Retype all material exactly. Pictures stay out of the copy.

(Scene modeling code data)

----------------------------------------

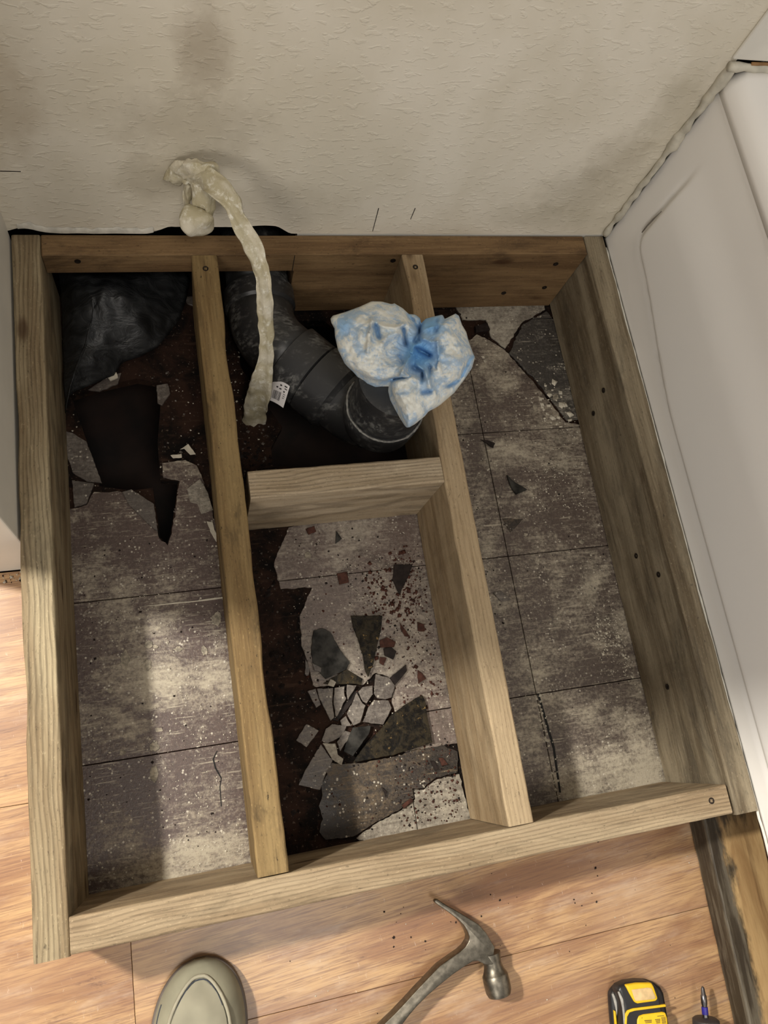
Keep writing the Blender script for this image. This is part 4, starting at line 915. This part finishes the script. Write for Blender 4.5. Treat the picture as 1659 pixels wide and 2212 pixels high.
cn = bx[0]+ax.normalized()*.037
lathe('collar', cn, cn+ax, [(0, .006), (.001, .015), (.003, .0175), (.012, .018), (.018, .016), (.030, .016)], COLLAR, dv, 32)
lathe('nose', cn+ax.normalized()*.028, cn+ax*5, [(0, .017), (.006, .024), (.03, .0285), (.05, .0285)], BLK, dv, 36)
lathe('motor_housing', cn+ax.normalized()*.076, cn+ax*5, [(0, .0285), (.004, .0300), (.06, .0300), (.072, .027), (.075, .012)], YEL, dv, 36)
hx = cn+ax.normalized()*.100; hx.z = .030
sweep('grip', [hx, hx.lerp(Vector((.755, -1.19, .020)), .3), hx.lerp(Vector((.755, -1.19, .020)), .65), Vector((.755, -1.19, .020))], [.022, .018, .0175, .0185], BLK, dv, 24)

crumbs('plaster_rubble', [(.60, -.15, .72, -.045), (.60, -.12, .66, -.05), (.80, -.27, .855, -.18)], 90, PLASTER, .004, .012, 'chunky plaster rubble in the rear of the right bay', 14)
crumbs('brown_rubble', [(.60, -.13, .70, -.045), (.585, -.5, .62, -.30)], 70, DARKCHIP, .004, .012, 'dark wood rubble in the rear and along the joist foot of the right bay', 15)
crumbs('floor_rubble', [(.275, -.84, .36, -.42), (.275, -.34, .34, -.26)], 240, DARKCHIP, .002, .010, 'dark rubble on the exposed floor beside the inner joist', 16, -.0035)
crumbs('floor_rubble', [(.275, -.84, .36, -.42), (.275, -.36, .34, -.20), (.05, -.38, .23, -.12)], 170, T_SHARD, .0015, .007, 'greyish crumbs on the dark exposed floor', 17, -.0035)
crumbs('brown_rubble', [(.44, -.70, .543, -.46), (.45, -.56, .53, -.48)], 160, REDCHIP, .003, .008, 'brown rubble strewn right of the dark wedge', 18)

crumbs('plaster_rubble', [(.683, -.78, .697, -.70), (.684, -.85, .700, -.76)], 60, PLASTER, .002, .006, 'plaster rubble along the open tile joint at the front of the right bay', 19)
crumbs('plaster_rubble', [(.83, -.70, .855, -.58), (.81, -.66, .85, -.60)], 110, PLASTER, .0015, .005, 'white plaster dust chips against the right board foot', 20)
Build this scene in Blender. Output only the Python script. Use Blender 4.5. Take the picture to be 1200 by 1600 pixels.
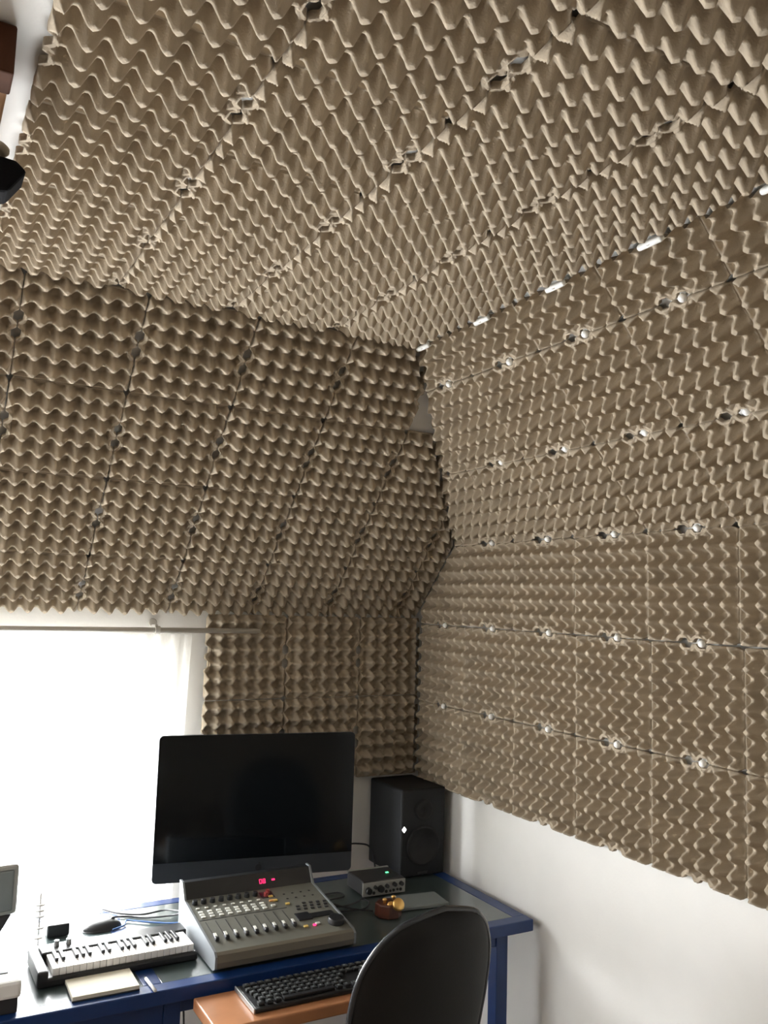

----------------------------------------

Result of the task
Keep writing the Blender script for this image. This is part 4, starting at line 915. This part finishes the script. Write for Blender 4.5. Treat the picture as 1659 pixels wide and 2212 pixels high.
cn = bx[0]+ax.normalized()*.037
lathe('collar', cn, cn+ax, [(0, .006), (.001, .015), (.003, .0175), (.012, .018), (.018, .016), (.030, .016)], COLLAR, dv, 32)
lathe('nose', cn+ax.normalized()*.028, cn+ax*5, [(0, .017), (.006, .024), (.03, .0285), (.05, .0285)], BLK, dv, 36)
lathe('motor_housing', cn+ax.normalized()*.076, cn+ax*5, [(0, .0285), (.004, .0300), (.06, .0300), (.072, .027), (.075, .012)], YEL, dv, 36)
hx = cn+ax.normalized()*.100; hx.z = .030
sweep('grip', [hx, hx.lerp(Vector((.755, -1.19, .020)), .3), hx.lerp(Vector((.755, -1.19, .020)), .65), Vector((.755, -1.19, .020))], [.022, .018, .0175, .0185], BLK, dv, 24)

crumbs('plaster_rubble', [(.60, -.15, .72, -.045), (.60, -.12, .66, -.05), (.80, -.27, .855, -.18)], 90, PLASTER, .004, .012, 'chunky plaster rubble in the rear of the right bay', 14)
crumbs('brown_rubble', [(.60, -.13, .70, -.045), (.585, -.5, .62, -.30)], 70, DARKCHIP, .004, .012, 'dark wood rubble in the rear and along the joist foot of the right bay', 15)
crumbs('floor_rubble', [(.275, -.84, .36, -.42), (.275, -.34, .34, -.26)], 240, DARKCHIP, .002, .010, 'dark rubble on the exposed floor beside the inner joist', 16, -.0035)
crumbs('floor_rubble', [(.275, -.84, .36, -.42), (.275, -.36, .34, -.20), (.05, -.38, .23, -.12)], 170, T_SHARD, .0015, .007, 'greyish crumbs on the dark exposed floor', 17, -.0035)
crumbs('brown_rubble', [(.44, -.70, .543, -.46), (.45, -.56, .53, -.48)], 160, REDCHIP, .003, .008, 'brown rubble strewn right of the dark wedge', 18)

crumbs('plaster_rubble', [(.683, -.78, .697, -.70), (.684, -.85, .700, -.76)], 60, PLASTER, .002, .006, 'plaster rubble along the open tile joint at the front of the right bay', 19)
crumbs('plaster_rubble', [(.83, -.70, .855, -.58), (.81, -.66, .85, -.60)], 110, PLASTER, .0015, .005, 'white plaster dust chips against the right board foot', 20)
Build this scene in Blender. Output only the Python script. Use Blender 4.5. Take the picture to be 1200 by 1600 pixels.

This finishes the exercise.